Mengingat Kembali Tugas Wartawan
Situasi di atas perlu dibenahi dan salah satu langkahnya adalah dengan memahami kembali: apa yang harus dilakukan oleh seorang wartawan untuk masyarakat? Bila dilihat melalui konsep jurnalisme publik, posisi wartawan adalah sebagai jembatan antara pemerintah dengan masyarakat. Jembatan yang berperan melaporkan semua permasalahan dalam publik yang penting untuk diangkat secara tanpa terkecuali agar pemerintah mau memberikan perhatiannya kepada permasalahan tersebut. Apabila isu kelompok marginal lebih sering disuarakan tidak hanya dalam situasi kontroversial saja, maka dapat semakin meningkatkan kemungkinan pemerintah untuk melakukan aksi nyata terhadap isu tersebut karena terdapat desakan dari wartawan dan masyarakat.
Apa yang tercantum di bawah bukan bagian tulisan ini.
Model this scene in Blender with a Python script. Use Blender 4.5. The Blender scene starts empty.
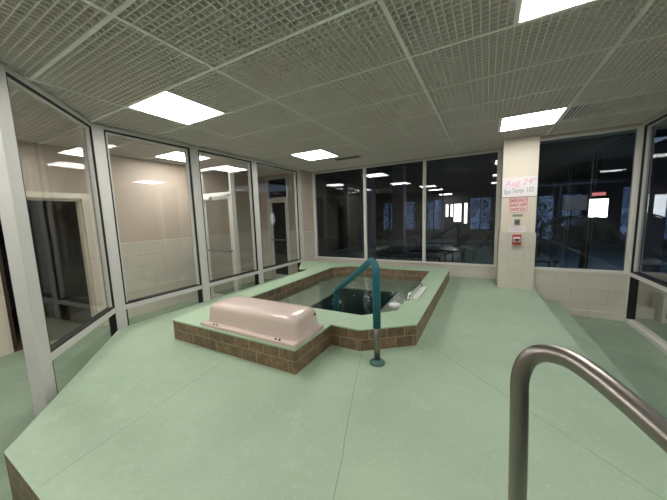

Jurnalisme publik juga melihat peran wartawan sebagai subjek, sedangkan pemerintah dan masyarakat sebagai objek. Wartawan seharusnya memiliki kemampuan untuk melihat dan menggali permasalahan yang ada pada masyarakat untuk disuarakan. Begitu pula ketika pemerintah menciptakan kondisi yang berdampak negatif pada masyarakat, maka wartawan bertugas untuk menggali lebih dalam kemudian menyampaikannya pada publik.
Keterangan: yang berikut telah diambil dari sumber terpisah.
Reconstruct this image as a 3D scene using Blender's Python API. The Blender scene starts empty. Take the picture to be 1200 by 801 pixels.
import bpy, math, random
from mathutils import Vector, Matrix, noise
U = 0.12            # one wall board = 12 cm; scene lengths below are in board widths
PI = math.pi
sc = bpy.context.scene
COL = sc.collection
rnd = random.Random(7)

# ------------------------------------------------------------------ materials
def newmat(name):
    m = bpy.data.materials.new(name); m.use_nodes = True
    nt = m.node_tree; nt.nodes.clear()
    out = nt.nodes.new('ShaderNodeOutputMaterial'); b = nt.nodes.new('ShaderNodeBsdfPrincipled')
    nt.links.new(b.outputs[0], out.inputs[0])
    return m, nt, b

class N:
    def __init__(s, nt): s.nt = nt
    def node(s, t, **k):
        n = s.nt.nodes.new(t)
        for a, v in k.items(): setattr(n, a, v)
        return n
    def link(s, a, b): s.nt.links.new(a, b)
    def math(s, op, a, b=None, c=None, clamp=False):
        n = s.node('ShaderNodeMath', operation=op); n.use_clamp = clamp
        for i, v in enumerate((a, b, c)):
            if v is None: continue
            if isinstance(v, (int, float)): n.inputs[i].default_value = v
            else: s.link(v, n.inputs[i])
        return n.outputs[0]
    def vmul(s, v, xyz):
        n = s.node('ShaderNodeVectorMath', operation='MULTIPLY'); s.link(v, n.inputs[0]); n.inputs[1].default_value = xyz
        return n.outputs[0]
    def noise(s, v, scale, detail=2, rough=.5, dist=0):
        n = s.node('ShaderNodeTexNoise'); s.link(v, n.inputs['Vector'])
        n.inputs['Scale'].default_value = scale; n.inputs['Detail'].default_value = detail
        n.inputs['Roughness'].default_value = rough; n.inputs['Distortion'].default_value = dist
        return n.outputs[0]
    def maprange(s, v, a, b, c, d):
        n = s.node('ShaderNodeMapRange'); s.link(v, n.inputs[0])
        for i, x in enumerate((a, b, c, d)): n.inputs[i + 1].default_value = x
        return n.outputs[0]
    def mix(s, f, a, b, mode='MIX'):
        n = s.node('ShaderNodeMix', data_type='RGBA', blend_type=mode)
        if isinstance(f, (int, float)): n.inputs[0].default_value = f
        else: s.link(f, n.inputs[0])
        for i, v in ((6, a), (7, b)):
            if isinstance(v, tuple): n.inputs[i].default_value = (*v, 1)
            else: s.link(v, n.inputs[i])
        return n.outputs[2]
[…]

Melaporkan berita yang berkaitan dengan kebutuhan dan kepentingan masyarakat, termasuk di dalamnya kelompok marginal, pada dasarnya memang merupakan salah satu bentuk tanggung jawab sosial seorang wartawan. Tanggung jawab sosial merujuk pada kewajiban yang harus dipenuhi atas kebebasan yang dimiliki sehingga meminimalkan terjadinya penyalahgunaan kebebasan tersebut.
Wartawan memiliki kekuasaan lebih untuk mencari informasi yang mereka inginkan, menggali lebih dalam informasi tersebut, dan menentukan bagaimana penyajian temuan mereka pada masyarakat. Bersamaan dengan hal itu, wartawan berkewajiban untuk menyampaikan berita yang aktual, menyuarakan kondisi nyata yang terjadi dalam masyarakat secara menyeluruh. Dengan begitu, barulah dapat dikatakan bahwa seorang wartawan berhasil menuntaskan tanggung jawab sosialnya.
Ruang Aman untuk Kelompok Marginal
Penerapan jurnalisme publik dapat dikatakan sejalan dengan prinsip tanggung jawab sosial pers. Seperti yang sudah disinggung sebelumnya, jurnalisme publik melihat wartawan sebagai subjek yang memiliki kemampuan untuk melihat dan menggali permasalahan dalam masyarakat untuk disuarakan. Wartawan juga memiliki tanggung jawab sosial yang dapat dilakukan salah satunya dengan membantu kelompok marginal. Penerapannya dapat melalui berbagai cara, seperti menciptakan ruang aman dalam media untuk kelompok marginal.
Bisa dimulai dengan memberitakan kelompok marginal tanpa diskriminasi dan tidak hanya mengangkat isu mereka ketika dalam situasi yang kontroversial saja. Kelompok marginal dapat ikut berpartisipasi dalam pemberitaan dengan cara menjadikan mereka sebagai narasumber utama agar publik memahami bagaimana isu terkait melalui kacamata mereka dan urgensi isu tersebut bagi kelangsungan hidup mereka. Penerapan hal-hal tersebut nantinya juga akan membantu membangun kesadaran masyarakat mengenai kelompok marginal beserta isu-isu yang mereka hadapi.
Wartawan memiliki kekuasaan lebih dibanding pihak lain dalam hal pengamatan dan pemberitaan. Maka sudah seharusnya bagi mereka untuk menggunakan secara bijak kekuasaan tersebut dengan mengamati lebih dekat permasalahan yang dimiliki kelompok marginal dan terus berusaha menyuarakannya. Secara 'perlahan, tapi pasti' pemberitaan mengenai kelompok marginal akan dapat diberi perhatian lebih oleh masyarakat sehingga tetap bertahan di tengah derasnya percepatan arus informasi dan kompetisi antar media.